Como podem imaginar, na seguinte Feira do Livro, comprei todos os livros dessa escritora que constavam da edição Fiqueirinhas. O primeiro que li foi “O Cavaleiro da Dinamarca”, para reencontrar Vanina e o seu amor. Depois, “A Fada Oriana”, e por aí fora, até esse misterioso livro que tinha um título que mexia comigo ao ponto de eu ter receio de o ler. Chamava-se “A Floresta”. Quando finalmente o abri, foi como se reencontrasse um velho amigo, um rosto da minha infância que me tivesse sorrido como mais ninguém e do qual eu, por infeliz acidente, tivesse esquecido o nome. Ali estava, intacta e igual à minha memória, a floresta que sempre me fizera olhar com reverência as manchas verdes dos campos. E, com essa revelação, a descoberta de que aquela senhora de nome estrangeiro era, mais do que a Sophia tão conhecida dos cultos, a minha Sophia.
IV
Se os textos de Sophia fossem um tecido, seriam linho. Não só pelo branco, como pelo trabalho que se não vê, como pelas pregas que o tempo nele inscreve sem lhe tirar a nobreza. Sobretudo porque nele nada parece estar em desacordo com o mundo. Como nesta escrita sobre a floresta. Quando voltei a ler este livro depois de saber ser ela também a autora da minha floresta, toda a noção da luz se transfigurou para mim. Aqui, as palavras já não tinham um fundo de luz verde, mas eram ainda inteiras. Era a palavra despida e essencial, “solene e rigorosa” como o próprio verbo do Padre de Varzim de “O Jantar do Bispo”. Uma palavra também ela nua, um verbo despojado e por isso mesmo verdadeiro, tão próximo do linho que toda a escrita se tornava una com o mundo.
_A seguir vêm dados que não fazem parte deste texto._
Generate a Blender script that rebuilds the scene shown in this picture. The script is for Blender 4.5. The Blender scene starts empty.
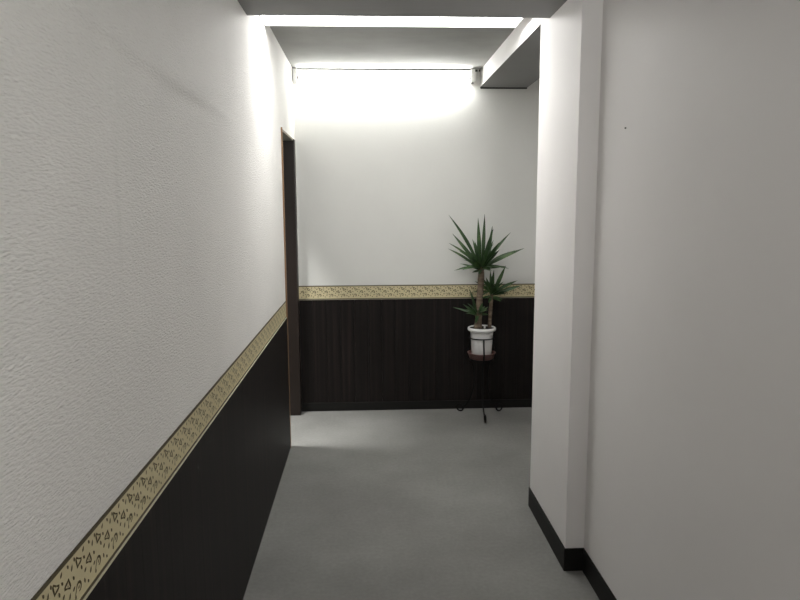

Palavras tão justas e inteiras como a lua cheia, como o mais perfeito luar.
Sempre que as releio maravilho-me com a sua capacidade de adequar as palavras ao mundo, de as usar sem as gastar, mesmo quando as repete, fazendo-nos senti-las sempre intactas, nuas e essenciais como uma intocada manhã. Tudo isso só podia nascer de uma grande e humilde atenção ao mundo. Na vontade de celebrar o clamor da vida, o coração de todas as coisas, festejado no que sempre senti como um cristianismo primordial e também franciscano. Um cristianismo político. De cidadania e responsabilidade. Um humanismo.
Nos sete contos deste livro (Contos Exemplares), sempre escritos com a mesma contenção da palavra e de todas as formas, da composição concentrada nos parágrafos breves, onde nada mais consta para além do essencial, o assunto somos nós. Nós e a coragem de escolher, de parar, olhar, agir, pensar. E essa coragem afirma-se na atenção dada aos que do mundo nada têm, estando, porém, em tudo, a ele mais intimamente ligados. Nada temos, tudo temos, o tempo é apenas curto ou é muito grande a nossa pressa de chegar. Uma pressa que nos faz perder tudo, até a nós mesmos, como em “A Viagem”. Uma voragem que nos pode fazer ficar parecidos aos que vivem do vazio, ou de criar o vazio dos outros, o que é o mesmo, como em “O Retrato de Mónica”.
São sete contos. Sete como os dias da criação. E aqui está também o mundo. Tal como nós não ousamos desafiar, tal como nós preferimos usar como pretexto de queixa a revolucionar como vontade de mudança. Nos anos 60, e ainda agora. E em todas estas páginas, com todo o sentido do mundo, brotam as palavras que continuam a emocionar-me. A inquietar-me. Como no primeiro dia.